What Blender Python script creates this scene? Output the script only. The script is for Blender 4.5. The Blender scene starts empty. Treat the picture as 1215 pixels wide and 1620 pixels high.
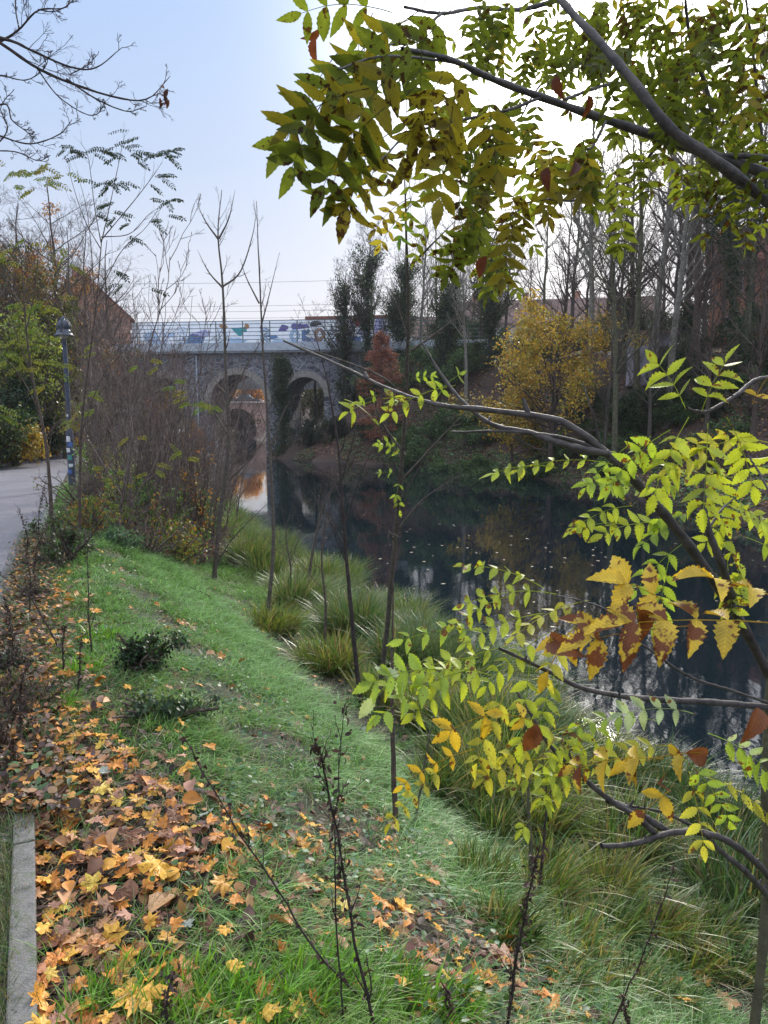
import bpy, math, random
import numpy as np
from mathutils import Vector
C = bpy.context.scene.collection
R = math.radians
rng = np.random.default_rng(7)
random.seed(7)

# ------------------------------------------------------------------ camera
EYE = 1.6
PITCH = 7.5
FPX = 1170.0                       # focal length in pixels of the 1215x1620 photograph
cam_d = bpy.data.cameras.new("camera")
cam = bpy.data.objects.new("camera", cam_d); C.objects.link(cam)
cam.location = (0, 0, EYE); cam.rotation_euler = (R(90 - PITCH), 0, 0)
cam_d.sensor_fit = 'VERTICAL'; cam_d.sensor_height = 36; cam_d.lens = 26
cam_d.clip_start = 0.05; cam_d.clip_end = 3000
bpy.context.scene.camera = cam
# ------------------------------------------------------------------ light
SUN_AZ, SUN_EL = 15.0, 27.0        # azimuth to the right of the view, elevation
SUNV = Vector((math.sin(R(SUN_AZ))*math.cos(R(SUN_EL)), math.cos(R(SUN_AZ))*math.cos(R(SUN_EL)), math.sin(R(SUN_EL))))
world = bpy.data.worlds.new("World"); bpy.context.scene.world = world
world.use_nodes = True
nt = world.node_tree; nt.nodes.clear()
def N(nt, t, **k):
    n = nt.nodes.new(t)
    for a, b in k.items(): setattr(n, a, b)
    return n
sky = N(nt, 'ShaderNodeTexSky', sky_type='NISHITA', sun_disc=False)
sky.sun_elevation = R(SUN_EL); sky.sun_rotation = R(SUN_AZ)
sky.air_density = 1.0; sky.dust_density = 3.0; sky.ozone_density = 1.0
bg = N(nt, 'ShaderNodeBackground'); bg.inputs[1].default_value = 0.09
geo = N(nt, 'ShaderNodeTexCoord'); sep = N(nt, 'ShaderNodeSeparateXYZ')
nt.links.new(geo.outputs['Generated'], sep.inputs[0])
ramp = N(nt, 'ShaderNodeValToRGB')          # thin pale veil, pinker to the horizon; overhead brightness added to lift ambient light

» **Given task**
Give again, exactly, the lines from the start of the data through the one holding "random.seed(7)"; omit the pictures.

» **The answer**
What Blender Python script creates this scene? Output the script only. The script is for Blender 4.5. The Blender scene starts empty. Treat the picture as 1215 pixels wide and 1620 pixels high.
import bpy, math, random
import numpy as np
from mathutils import Vector
C = bpy.context.scene.collection
R = math.radians
rng = np.random.default_rng(7)
random.seed(7)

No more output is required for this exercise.